NEW YORK (Reuters) - The gap between U.S. commercial property buyers and sellers is narrowing, indicating the shattered market is closer to beginning the painful path to recovery, the head of Prudential Real Estate Investors said on Wednesday.

Prudential Real Estate Investors, or PREI, invests in commercial real estate-related debt and equity on behalf of pension funds and other institutional investors. The alternative investment arm of Prudential Financial Inc (PRU.N) had $42 billion of assets under management, including $26 billion in the United States, at the end of the first quarter.

"Just recently -- and by recently I would measure this in weeks not months -- we've seen the transaction market begin to show some strengthening," Allen Smith, chief executive officer, said at the Reuters Global Real Estate Summit in New York. "Credible players are appearing and bidding on assets.

"We'd seen that earlier, but the people who were showing up to bid frankly weren't terribly credible and often were really not prepared to close," Smith said. "We are now seeing people show up who fall into the institutional category and are clearly ready to close. We're more prepared to act on that as a seller than we might have been in the past."

The bad news is that the bidding prices for the properties are mirroring the speculation of the past few months: values have fallen 40 percent to 50 percent from their peak prices reached in 2007.

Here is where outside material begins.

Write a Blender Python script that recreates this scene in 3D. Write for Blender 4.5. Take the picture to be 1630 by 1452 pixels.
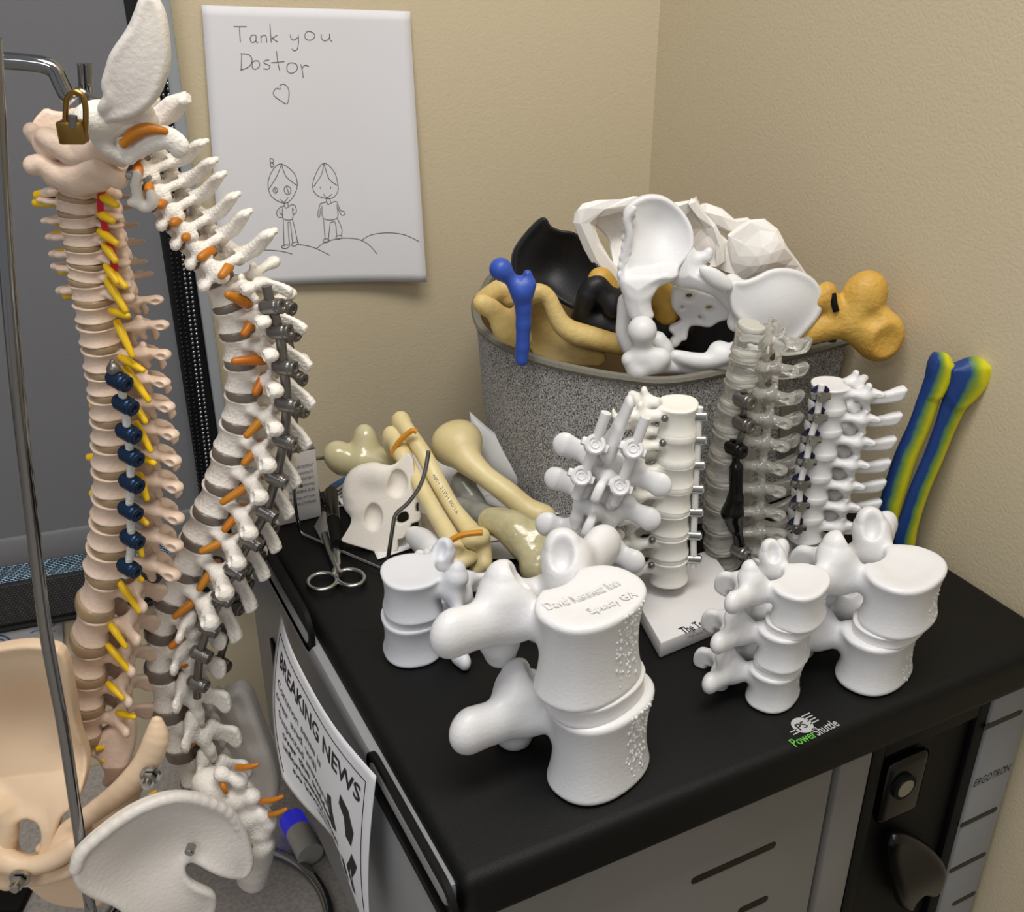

Other sellers also are getting closer but have not yet embraced the new price reality, and sales are being discussed but not done at a level that can clearly indicate market prices.

"Intellectually people understand that's where the market is headed, and yet transaction additivity remains extraordinarily low," Smith said.

Commercial real estate sales worldwide in the second quarter are expected to be off 67 percent from a year earlier, according to research firm Real Capital Analytics, with U.S. volume down 83 percent.

With the value declines, PREI's $42 billion in asset value is also likely to be less, Smith said.

The correction in the U.S. commercial real estate market, and even for some of the global markets, is going to be painful for a lot of people, particularly those who bought their properties using liberal amounts of debt financing.

"For a lot of people, particularly those who pursued highly leveraged strategies and entered this downturn 70 percent levered, this is a depression, because you're wiped out," Smith said. "It's going to be pretty bad and it's going to be pretty bad for a couple of years."